Continuing the theme of styles synthesised across cultures that is visible in the previous example in this catalogue, the present jambiya is of Indian manufacture but has been made in the Arab style.

The central design of the grip is decorated in gold koftgari with a line-bordered arrangement containing vertical rows of gold roundels which are inspired by those same filigree designs that appear on Arab jambiyas. However, two blossoming flowerheads exhibiting a dense array of stylised petals stemming from this central arrangement are Indian in style, suggesting that the koftgari artist of this dagger has seen Arab examples and decided to blend their style with elements of Indian decoration. The pommel-cap is further cut at its border with a geometric design reminiscent of Indian decoration (this repeated just below the edge where the blade is inserted into the hilt) and fitted at the centre of its surface with a faceted knop and pierced bracket for suspension. The scabbard is decorated primarily en suite with the hilt, the steel surface first decorated in gold koftgari to depict the same flowerheads as on the grip, surrounded by curving foliage in silver. An arch of pierced openwork then continues along the scabbard’s length, depicting a variety of curved shapes and flowerheads in a symmetrical arrangement – a motif repeated on the scabbard’s chape which is further attached with a spirally engraved finial.
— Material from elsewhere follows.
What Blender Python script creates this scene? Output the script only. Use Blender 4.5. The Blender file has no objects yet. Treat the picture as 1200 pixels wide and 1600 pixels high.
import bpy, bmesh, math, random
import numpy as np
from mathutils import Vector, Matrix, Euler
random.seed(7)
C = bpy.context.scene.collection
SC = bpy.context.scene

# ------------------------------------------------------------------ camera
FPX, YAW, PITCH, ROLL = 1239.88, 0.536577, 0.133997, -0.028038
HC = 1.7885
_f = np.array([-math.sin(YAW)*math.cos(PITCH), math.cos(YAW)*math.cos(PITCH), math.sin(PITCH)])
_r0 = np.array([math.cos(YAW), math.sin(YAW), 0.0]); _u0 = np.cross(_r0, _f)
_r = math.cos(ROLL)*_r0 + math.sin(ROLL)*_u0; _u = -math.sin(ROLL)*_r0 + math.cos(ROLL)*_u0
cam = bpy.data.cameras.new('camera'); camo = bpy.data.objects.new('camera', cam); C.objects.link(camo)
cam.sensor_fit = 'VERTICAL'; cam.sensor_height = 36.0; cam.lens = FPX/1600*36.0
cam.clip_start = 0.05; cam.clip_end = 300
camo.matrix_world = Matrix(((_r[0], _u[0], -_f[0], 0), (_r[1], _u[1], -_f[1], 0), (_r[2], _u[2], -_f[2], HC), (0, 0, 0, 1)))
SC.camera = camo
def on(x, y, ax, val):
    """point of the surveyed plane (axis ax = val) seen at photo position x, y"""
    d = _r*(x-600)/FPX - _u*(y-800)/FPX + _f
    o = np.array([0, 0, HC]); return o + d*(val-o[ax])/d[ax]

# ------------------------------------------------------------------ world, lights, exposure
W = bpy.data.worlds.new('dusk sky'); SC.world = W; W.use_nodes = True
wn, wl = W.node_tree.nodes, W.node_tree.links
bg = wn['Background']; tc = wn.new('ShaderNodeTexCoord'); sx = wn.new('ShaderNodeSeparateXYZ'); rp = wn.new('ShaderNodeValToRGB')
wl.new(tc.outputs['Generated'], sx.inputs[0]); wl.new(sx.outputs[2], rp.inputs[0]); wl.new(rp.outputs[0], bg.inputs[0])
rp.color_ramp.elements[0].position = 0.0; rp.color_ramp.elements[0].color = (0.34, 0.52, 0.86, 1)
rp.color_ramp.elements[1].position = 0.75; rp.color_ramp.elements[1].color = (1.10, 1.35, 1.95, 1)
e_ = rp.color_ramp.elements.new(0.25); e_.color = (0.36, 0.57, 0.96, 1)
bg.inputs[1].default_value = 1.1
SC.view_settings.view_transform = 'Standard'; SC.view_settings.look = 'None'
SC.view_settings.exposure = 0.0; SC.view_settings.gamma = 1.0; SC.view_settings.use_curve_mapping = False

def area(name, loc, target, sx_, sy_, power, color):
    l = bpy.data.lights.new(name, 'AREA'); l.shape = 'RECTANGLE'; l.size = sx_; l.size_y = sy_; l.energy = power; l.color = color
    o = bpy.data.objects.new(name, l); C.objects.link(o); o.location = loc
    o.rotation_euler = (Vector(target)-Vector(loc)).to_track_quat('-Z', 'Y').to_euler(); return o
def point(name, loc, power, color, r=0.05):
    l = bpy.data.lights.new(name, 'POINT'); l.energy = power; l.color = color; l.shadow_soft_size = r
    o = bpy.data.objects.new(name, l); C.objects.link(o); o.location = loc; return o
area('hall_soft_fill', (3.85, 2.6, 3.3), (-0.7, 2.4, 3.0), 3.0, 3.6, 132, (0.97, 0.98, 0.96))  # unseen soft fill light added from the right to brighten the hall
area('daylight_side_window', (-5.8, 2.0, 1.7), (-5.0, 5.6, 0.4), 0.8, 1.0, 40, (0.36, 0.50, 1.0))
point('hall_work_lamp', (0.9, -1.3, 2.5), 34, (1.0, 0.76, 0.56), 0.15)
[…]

The scabbard also retains its original brown fabric, the blade cut with a medial ridge and tapering gradually before it curves sharply two thirds along the blade’s length and tapers sharply to a point.

According to Gracie, all ranks in the armed forces of Hyderabad (Deccan) eventually adopted the jambiya following contact with Arab mercenaries at the courts.[1] Another jambiya preserved in the Royal Collections (RCIN 11302),[2] presented to King Edward VII, when Prince of Wales, during his tour of India in 1875-76 by Mahbub Ali Khan, Nizam of Hyderabad, shows this same mix of influences in its decoration – particularly on the hilt’s grip where the decorative scheme comprises a central band of vertically arranged roundels from which stem two stylised flowerheads, just as on our own example.

[1] Stephen Gracie, Daggers from the Ancient Souqs of Yemen, 2010.